--- BEGIN INFORMATION PROVIDED ---
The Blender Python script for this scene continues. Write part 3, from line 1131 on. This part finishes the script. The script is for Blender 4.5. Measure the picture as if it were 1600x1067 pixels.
--- END INFORMATION PROVIDED ---
--- BEGIN INFORMATION PROVIDED ---
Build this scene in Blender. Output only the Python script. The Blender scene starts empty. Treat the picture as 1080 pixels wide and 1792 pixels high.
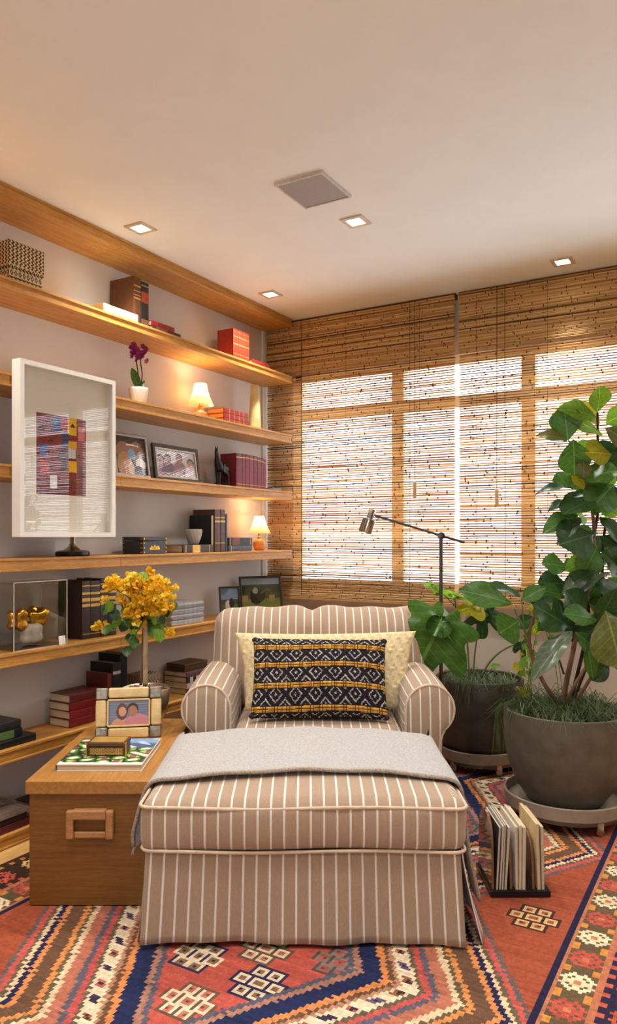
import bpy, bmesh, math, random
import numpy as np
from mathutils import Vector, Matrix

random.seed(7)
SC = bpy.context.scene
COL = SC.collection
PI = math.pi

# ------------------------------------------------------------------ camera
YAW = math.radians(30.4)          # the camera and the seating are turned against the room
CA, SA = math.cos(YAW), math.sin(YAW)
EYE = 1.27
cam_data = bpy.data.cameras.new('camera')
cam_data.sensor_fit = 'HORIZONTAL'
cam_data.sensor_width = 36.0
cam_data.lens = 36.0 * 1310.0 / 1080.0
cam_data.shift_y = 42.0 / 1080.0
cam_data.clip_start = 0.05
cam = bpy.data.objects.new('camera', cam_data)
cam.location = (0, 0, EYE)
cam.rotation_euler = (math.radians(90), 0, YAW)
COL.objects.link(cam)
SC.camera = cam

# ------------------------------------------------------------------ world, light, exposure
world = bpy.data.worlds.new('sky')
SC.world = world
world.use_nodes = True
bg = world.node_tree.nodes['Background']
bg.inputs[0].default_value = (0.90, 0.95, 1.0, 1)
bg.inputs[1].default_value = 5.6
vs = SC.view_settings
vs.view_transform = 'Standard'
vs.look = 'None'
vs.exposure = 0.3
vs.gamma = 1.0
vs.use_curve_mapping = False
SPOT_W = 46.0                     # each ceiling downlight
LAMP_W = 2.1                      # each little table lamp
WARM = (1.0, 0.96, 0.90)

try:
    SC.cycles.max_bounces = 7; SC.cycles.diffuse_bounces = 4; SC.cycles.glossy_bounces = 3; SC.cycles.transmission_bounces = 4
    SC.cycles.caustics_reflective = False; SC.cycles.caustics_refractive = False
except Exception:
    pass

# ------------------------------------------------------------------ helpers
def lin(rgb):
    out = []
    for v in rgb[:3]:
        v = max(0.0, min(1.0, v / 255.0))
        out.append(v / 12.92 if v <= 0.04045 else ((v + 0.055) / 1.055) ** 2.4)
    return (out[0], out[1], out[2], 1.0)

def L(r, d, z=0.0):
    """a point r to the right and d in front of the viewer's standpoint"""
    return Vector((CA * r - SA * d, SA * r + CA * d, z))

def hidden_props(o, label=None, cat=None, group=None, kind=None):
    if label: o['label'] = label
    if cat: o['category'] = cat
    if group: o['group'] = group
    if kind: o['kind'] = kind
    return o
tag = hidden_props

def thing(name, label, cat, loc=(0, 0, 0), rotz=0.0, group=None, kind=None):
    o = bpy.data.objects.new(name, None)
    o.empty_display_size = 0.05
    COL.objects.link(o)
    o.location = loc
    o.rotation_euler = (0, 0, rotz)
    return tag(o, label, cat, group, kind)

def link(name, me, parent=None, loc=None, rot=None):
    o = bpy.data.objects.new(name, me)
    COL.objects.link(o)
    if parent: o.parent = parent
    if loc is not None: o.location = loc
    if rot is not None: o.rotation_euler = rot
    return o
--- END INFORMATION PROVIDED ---
--- BEGIN INFORMATION PROVIDED ---
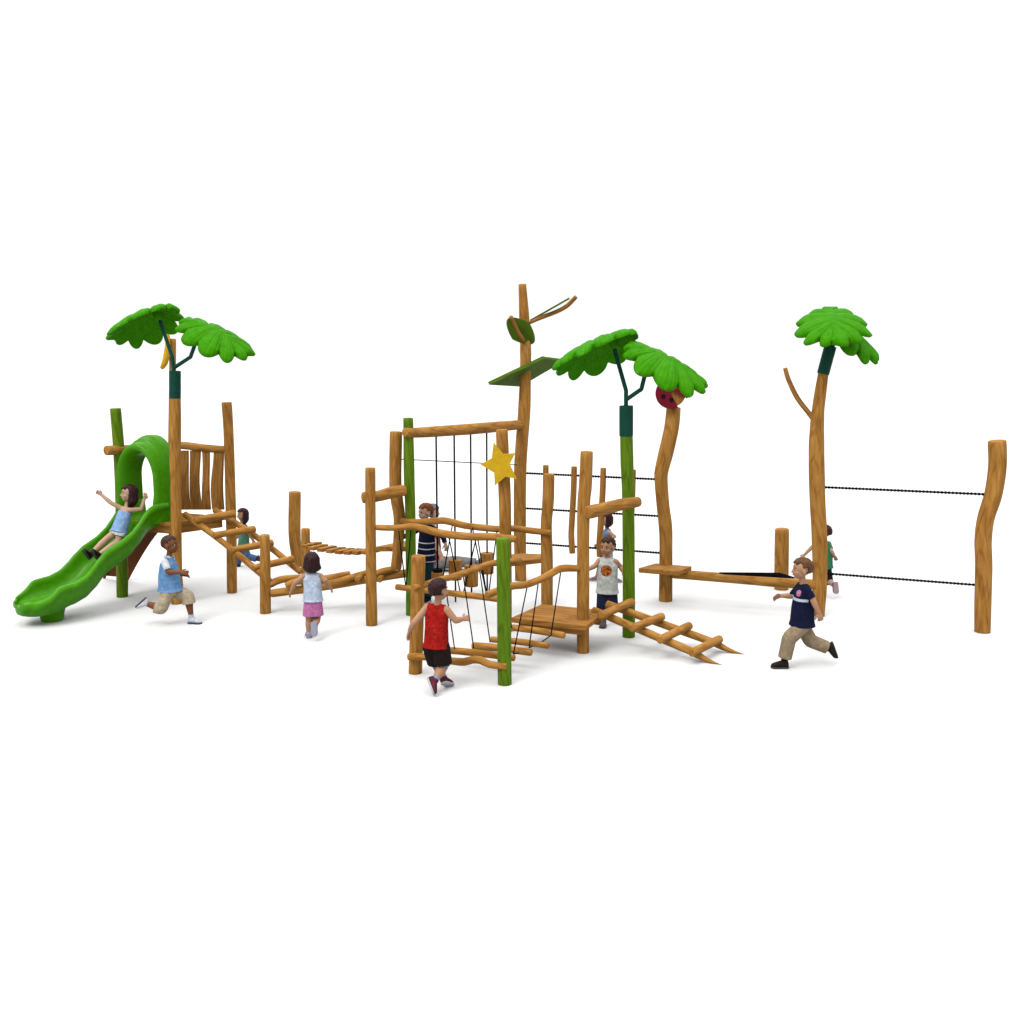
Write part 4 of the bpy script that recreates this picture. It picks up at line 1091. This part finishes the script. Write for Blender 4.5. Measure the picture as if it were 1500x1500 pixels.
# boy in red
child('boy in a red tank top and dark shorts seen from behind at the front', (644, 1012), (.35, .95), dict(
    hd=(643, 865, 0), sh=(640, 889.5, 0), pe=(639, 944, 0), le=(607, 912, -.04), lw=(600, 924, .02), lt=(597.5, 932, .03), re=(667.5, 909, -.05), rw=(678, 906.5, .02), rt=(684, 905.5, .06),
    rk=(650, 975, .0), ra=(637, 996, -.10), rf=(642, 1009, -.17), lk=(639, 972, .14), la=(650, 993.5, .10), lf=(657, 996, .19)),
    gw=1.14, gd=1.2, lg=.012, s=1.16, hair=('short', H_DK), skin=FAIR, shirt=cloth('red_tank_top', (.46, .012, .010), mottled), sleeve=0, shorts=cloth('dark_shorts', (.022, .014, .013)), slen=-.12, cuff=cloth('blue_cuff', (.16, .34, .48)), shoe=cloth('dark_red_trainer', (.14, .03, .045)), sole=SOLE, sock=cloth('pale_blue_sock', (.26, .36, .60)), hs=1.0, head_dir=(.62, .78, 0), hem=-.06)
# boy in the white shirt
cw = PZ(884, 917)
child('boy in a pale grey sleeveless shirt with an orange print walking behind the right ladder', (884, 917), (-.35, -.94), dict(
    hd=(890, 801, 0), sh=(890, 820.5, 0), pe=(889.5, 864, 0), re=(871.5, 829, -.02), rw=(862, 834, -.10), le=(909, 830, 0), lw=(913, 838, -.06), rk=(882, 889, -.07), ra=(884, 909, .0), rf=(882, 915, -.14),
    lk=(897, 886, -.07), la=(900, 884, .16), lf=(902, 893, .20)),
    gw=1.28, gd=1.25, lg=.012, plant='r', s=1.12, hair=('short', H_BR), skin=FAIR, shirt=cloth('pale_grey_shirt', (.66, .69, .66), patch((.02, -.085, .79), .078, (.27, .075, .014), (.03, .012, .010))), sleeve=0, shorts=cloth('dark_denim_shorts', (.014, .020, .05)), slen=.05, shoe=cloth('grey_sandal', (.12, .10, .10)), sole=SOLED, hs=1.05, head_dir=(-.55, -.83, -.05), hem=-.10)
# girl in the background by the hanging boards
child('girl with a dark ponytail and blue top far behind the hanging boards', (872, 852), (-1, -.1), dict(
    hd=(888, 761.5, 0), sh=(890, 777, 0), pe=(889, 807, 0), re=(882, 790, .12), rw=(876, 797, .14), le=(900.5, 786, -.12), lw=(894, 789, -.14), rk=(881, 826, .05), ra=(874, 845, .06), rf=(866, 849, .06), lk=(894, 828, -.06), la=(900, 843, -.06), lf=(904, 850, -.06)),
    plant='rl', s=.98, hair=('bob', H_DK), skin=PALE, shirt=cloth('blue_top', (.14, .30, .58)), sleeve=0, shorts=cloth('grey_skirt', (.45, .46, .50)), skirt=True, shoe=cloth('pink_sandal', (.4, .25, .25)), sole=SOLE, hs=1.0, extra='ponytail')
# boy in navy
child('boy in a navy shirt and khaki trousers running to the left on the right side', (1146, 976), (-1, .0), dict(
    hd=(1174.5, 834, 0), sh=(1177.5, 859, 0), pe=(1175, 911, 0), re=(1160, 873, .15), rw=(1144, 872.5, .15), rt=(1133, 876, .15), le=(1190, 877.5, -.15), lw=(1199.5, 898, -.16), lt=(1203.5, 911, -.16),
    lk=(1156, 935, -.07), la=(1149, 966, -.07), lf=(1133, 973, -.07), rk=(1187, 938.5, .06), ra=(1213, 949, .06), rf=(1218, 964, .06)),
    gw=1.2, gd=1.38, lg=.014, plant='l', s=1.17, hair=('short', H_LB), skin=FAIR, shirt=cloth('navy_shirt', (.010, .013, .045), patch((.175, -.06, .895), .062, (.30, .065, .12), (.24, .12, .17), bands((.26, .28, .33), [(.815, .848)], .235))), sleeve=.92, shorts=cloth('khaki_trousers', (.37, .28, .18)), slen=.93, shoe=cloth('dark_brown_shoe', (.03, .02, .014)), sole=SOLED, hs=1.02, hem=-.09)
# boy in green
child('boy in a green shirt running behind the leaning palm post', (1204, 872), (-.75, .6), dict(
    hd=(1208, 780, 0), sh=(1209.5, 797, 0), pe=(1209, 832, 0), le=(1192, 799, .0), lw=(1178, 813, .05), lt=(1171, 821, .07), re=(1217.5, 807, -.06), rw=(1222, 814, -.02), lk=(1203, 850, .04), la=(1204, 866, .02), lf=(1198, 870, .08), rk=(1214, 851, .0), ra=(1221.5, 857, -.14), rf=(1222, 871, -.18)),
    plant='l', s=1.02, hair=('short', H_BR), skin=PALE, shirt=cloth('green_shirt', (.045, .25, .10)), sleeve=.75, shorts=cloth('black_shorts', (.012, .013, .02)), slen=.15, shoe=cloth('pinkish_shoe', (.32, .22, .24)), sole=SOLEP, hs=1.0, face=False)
--- END INFORMATION PROVIDED ---
- **WHAT TO PRODUCE**:
Return every line from the records above that holds the word "part".

- **COMPLETE RESPONSE**:
The Blender Python script for this scene continues. Write part 3, from line 1131 on. This part finishes the script. The script is for Blender 4.5. Measure the picture as if it were 1600x1067 pixels.
Write part 4 of the bpy script that recreates this picture. It picks up at line 1091. This part finishes the script. Write for Blender 4.5. Measure the picture as if it were 1500x1500 pixels.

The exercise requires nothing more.